Das Bundesumweltministerium will den Einsatz von Pflanzenschutzmitteln deshalb generell umwelt- und naturverträglicher gestalten. Im Zulassungsverfahren solle der Insektenschutz gestärkt werden. Bedingung für zukünftige Zulassungen von Pestiziden sollen außerdem ausreichend Schutzflächen für Biodiversität sein. In ökologisch besonders schutzbedürftigen Bereichen sollen laut Umweltministerium gar keine Pestizide mehr angewendet dürfen.
Trendumkehr beim Insektenschwund möglich?

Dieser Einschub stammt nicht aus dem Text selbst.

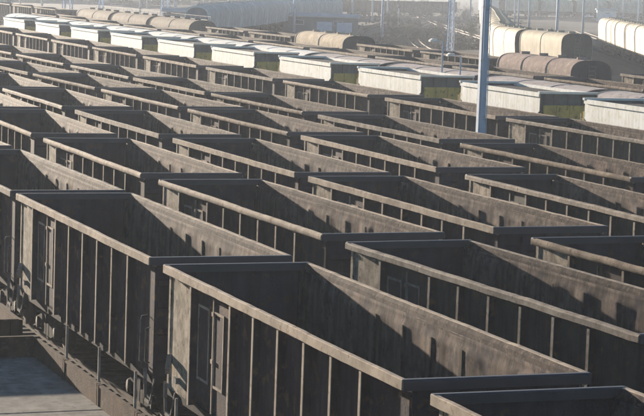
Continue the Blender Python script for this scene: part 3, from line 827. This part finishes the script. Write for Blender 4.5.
# lamp post and signals
def lamp_post(x, y, H, lab):
    e = D.objects.new('yard_lamp', None); COL.objects.link(e); e.location = (x, y, -.35); tagm(e, lab, 'lamp post')
    b = MB(); b.tube([(0,0,0), (0,0,H)], [.07, .045], 8); link('pole', b.mesh('pole', M['pole_grey']), e)
    b = MB(); b.beam((0, 0, H), (-.5, 0, H+.12), .05, .05); link('arm', b.mesh('arm', M['pole_grey']), e)
    b = MB(); b.prism([(-.85, H+.02), (-.85, H+.1), (-.7, H+.2), (-.45, H+.2), (-.4, H+.04)], -.14, .14); link('lamp_head', fixn(b.mesh('lamp_head', M['signwhite'])), e)
lamp_post(49.95, 112.5, 6.3, 'short thin lamp post between hopper rows, left of the tall mast')
lamp_post(49.95, 110.0, 5.6, 'shorter of two thin posts just left of the tall blue mast')
def signal(x, y, H, face, lab):
    e = D.objects.new('railway_signal', None); COL.objects.link(e); e.location = (x, y, -.35); e.rotation_euler = (0, 0, .25); tagm(e, lab, 'signal')
    b = MB(); b.tube([(0,0,0), (0,0,H)], .09, 8); link('post', b.mesh('post', M['pole_grey']), e)
    b = MB()
    if face == 'round': b.cyl((0, -.2, H+.2), (0,1,0), .45, .12, 24)
    else: b.box(-1.6, 1.6, -.25, -.1, H-.2, H+1.3)
    link('signal_board', b.mesh('signal_board', M['signdark'] if face == 'round' else M['signwhite']), e)
    for z in (0, .45):
        b = MB(); b.cyl((0, -.32, H+z), (0,1,0), .14, .14, 12); link('signal_lens', b.mesh('signal_lens', M['glass']), e)
signal(173.9, 415, 3.7, 'round', 'dark round signal disc on a post right of the shed')
signal(268, 505, 7.5, 'board', 'white rectangular sign board high on a post at upper right')
signal(196, 500, 8, 'board', 'pale board on a post in the haze above the masts')

# ------------------------------------------------------------------ buildings
def building(name, x, y, rz, L, Wd, H, wm, rm, lab, cat, nwin=6, pitch=1.2, doors=2):
    e = D.objects.new(name, None); COL.objects.link(e); e.location = (x, y, -.4); e.rotation_euler = (0, 0, rz); tagm(e, lab, cat)
    b = MB(); b.box(-L/2, L/2, -Wd/2, Wd/2, 0, H)
    x_ = -L/2+.6
    while x_ < L/2: b.box(x_, x_+.12, -Wd/2-.05, -Wd/2-.002, 0, H-.05); x_ += 1.2
    link('wall', b.mesh('wall', wm), e)
    b = MB(); b.prism([(-Wd/2-.5, H+.002), (0, H+pitch), (Wd/2+.5, H+.002), (Wd/2+.5, H+.2), (0, H+pitch+.2), (-Wd/2-.5, H+.2)], -L/2-.4, L/2+.4, axis='x'); link('roof', fixn(b.mesh('roof', rm)), e)
    for k in range(nwin):
        xc = -L/2+L*(k+.5)/nwin
        f = MB(); f.box(xc-.8, xc+.8, -Wd/2-.12, -Wd/2-.051, H*.5, H*.8); fo = link('window', f.mesh('window', M['pole_grey']), e)
        g = MB(); g.box(xc-.7, xc+.7, -Wd/2-.14, -Wd/2-.122, H*.53, H*.77); link('pane', g.mesh('pane', M['glass']), fo)
    for k in range(doors):
        xc = L/2-2.2-k*3.4
        d = MB(); d.box(xc-1.3, xc+1.3, -Wd/2-.16, -Wd/2-.142, 0, H*.72); link('door', d.mesh('door', M['pole_blue']), e)
building('low_shed', 121.6, 351, -.36, 33, 6, 2.7, M['shed'], M['shedroof'], 'long low blue clad shed behind the far gondolas', 'shed', 5, .5, 2)
building('warehouse', 330, 640, -.35, 60, 18, 7, M['wallgrey'], M['shedroof'], 'pale long warehouse in the haze at the top right corner', 'warehouse', 12)
building('signal_cabin', 306, 585, -.4, 9, 6, 6, M['wallgrey'], M['shed'], 'small pale cabin behind the right hand hopper string', 'cabin', 3)
building('warehouse', 120, 640, -.1, 80, 20, 7.5, M['wallgrey'], M['shedroof'], 'hazy grey warehouse at the top edge above the shed', 'warehouse', 14)
building('warehouse', 78, 520, -.1, 50, 16, 6, M['shed'], M['shedroof'], 'blue grey warehouse in the haze at the upper left corner', 'warehouse', 8)
building('equipment_cabin', 276, 515, -.4, 5, 3, 3, M['signwhite'], M['shedroof'], 'small white box cabin above the far cream string', 'cabin', 1, .3, 1)

# ------------------------------------------------------------------ scrub
def bush_meshes(seed, h, m_):
    rnd = random.Random(seed); b = MB(); tips = []
    for k in range(9):
        a = rnd.uniform(0, 6.28); l_ = h*rnd.uniform(.6, 1); t = rnd.uniform(.1, .5)
        p1 = Vector((math.cos(a)*t*l_*.4, math.sin(a)*t*l_*.4, l_*.5)); p2 = Vector((math.cos(a+.3)*t*l_, math.sin(a+.3)*t*l_, l_))
        b.tube([(0,0,-.3), p1, p2], [h*.02, h*.012, h*.005], 5); tips += [p1.lerp(p2, .4), p2, p1]
    st = b.mesh('stems', M['bark'])
    b = MB()
    cl = [t_+Vector([rnd.gauss(0, h*.08) for _ in range(3)]) for t_ in tips for _ in range(2)]
    for k in range(2600):
        c = rnd.choice(cl)+Vector([rnd.gauss(0, h*.085) for _ in range(3)])
        s_ = rnd.uniform(.018, .036)*h*.7; u = Vector([rnd.uniform(-1, 1) for _ in range(3)]).normalized(); v = u.orthogonal().normalized()
        if c.z < 0: c.z = .05
        b.add([c-u*s_, c+v*s_*.6, c+u*s_, c-v*s_*.6], [(0,1,2,3)])
    return st, b.mesh('foliage', m_)
BS = [bush_meshes(1, 2.6, M['leaf']), bush_meshes(2, 3.4, M['leaf']), bush_meshes(3, 2.2, M['leaf_green']), bush_meshes(4, 3.8, M['leaf_green'])]
rnd = random.Random(11)
spots = []
for k in range(26):
    u = 388+k*3.4+rnd.uniform(-1, 1); v = rnd.uniform(4, 44)
    d = F+r2*((u-322)/2158.9)-u2*((v-208)/2158.9); t = -(CZ+.35)/d.z
    spots.append((d.x*t, d.y*t))
for k in range(16):
    u = 10+k*40+rnd.uniform(-9, 9); v = rnd.uniform(-6, 5)
    d = F+r2*((u-322)/2158.9)-u2*((v-208)/2158.9); t = -(CZ+.35)/d.z
    spots.append((d.x*t, d.y*t))
for i, (x, y) in enumerate(spots):
    k = rnd.randrange(4); sc = i < 26
    sp = Spec('bush'); sp.part('stems', BS[k][0]).part('foliage', BS[k][1])
    n_ = i if sc else i-26
    nth = ORDX[n_]
    look = 'dry brown bush' if k < 2 else 'dull green bush'
    sp.place(x, y, rnd.uniform(0, 6), look+(', %s from left in the scrub left of the tall mast' if sc else ', %s from left along the hazy top edge') % nth, 'bush',
             'bushes in the scrub patch' if sc else 'bushes along the top edge', -.36, rnd.uniform(.45, .8))
b = MB()
for k in range(7500):
    u = rnd.gauss(435, 32); v = rnd.uniform(4, 56)
    v = 50-abs(rnd.gauss(0, 18))
    d = F+r2*((u-322)/2158.9)-u2*((v-208)/2158.9); t = -(CZ+.35)/d.z
    c = Vector((d.x*t, d.y*t, -.36)); h = rnd.uniform(.12, .4); w_ = rnd.uniform(.15, .5); a = rnd.uniform(0, 3.14)
    dx, dy = math.cos(a)*w_, math.sin(a)*w_
    b.add([c+Vector((-dx, -dy, 0)), c+Vector((dx, dy, 0)), c+Vector((dx*.4, dy*.4, h)), c+Vector((-dx*.7, -dy*.7, h*.7))], [(0,1,2,3)])
o = link('dry_grass', b.mesh('dry_grass', M['leaf'])); o['kind'] = 'stuff'; tagm(o, 'tufts of dry brown grass and weeds among the far tracks', 'grass')

# ------------------------------------------------------------------ haze
b = MB(); b.box(-500, 1100, -20, 1500, -2.5, 22)
hz = link('haze', b.mesh('haze', []))
hm = D.materials.new('haze'); hm.use_nodes = True
hn = hm.node_tree; 
for n_ in list(hn.nodes):
    if n_.type == 'BSDF_PRINCIPLED': hn.nodes.remove(n_)
pv = hn.nodes.new('ShaderNodeVolumePrincipled')
pv.inputs['Color'].default_value = (.72, .80, .93, 1); pv.inputs['Density'].default_value = .00027; pv.inputs['Anisotropy'].default_value = .3
hn.links.new(pv.outputs[0], hn.nodes['Material Output'].inputs['Volume'])
hz.data.materials.append(hm); hz['kind'] = 'stuff'
SC.cycles.volume_bounces = 1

Das "Aktionsprogramm Insektenschutz" bezeichnet das Umweltministerium auch als eine Diskussionsgrundlage. Neben Gesprächen mit Experten ist Schulze hierbei auch der Dialog mit den Bürgern wichtig.
Auf einer Onlineplattform können Bürger in den nächsten vier Wochen die Vorschläge des Umweltministeriums kommentieren und eigene Ideen einbringen: "Ein wirksamer Schutz der Insekten und ihrer Vielfalt kann nur als gemeinsame Kraftanstrengung gelingen. Deshalb hoffe ich, dass sich möglichst viele Menschen an unserem Online-Dialog beteiligen", sagt Schulze.
Die Naturschutzverbände BUND, DUH, WWF und der Umweltdachverband Deutscher Naturschutzring (DNR) begrüßen die geplanten Maßnahmen und die Möglichkeit, sich an der Diskussion über die konkrete Ausgestaltung des Aktionsprogramms zu beteiligen. "Wir unterstützen insbesondere das vorangestellte Ziel, Veränderungen in unseren Agrarlandschaften zu erreichen, da Insekten hier ihre höchsten Verluste erleiden", sagt Undine Kurth vom DNR.
Ob die Bundesregierung ihr Ziel einer Trendumkehr beim Insektenschwund noch in dieser Legislaturperiode erreichen wird, hänge jedoch laut Kurth von der Kooperationsbereitschaft und dem ambitionierten Willen aller Ressorts ab. Hier sehen die Verbände die große Schwachstelle im Landwirtschaftsministerium, das sich in der Vergangenheit fast ausschließlich an den Interessen der Agrar- und Chemieindustrie orientiert hat.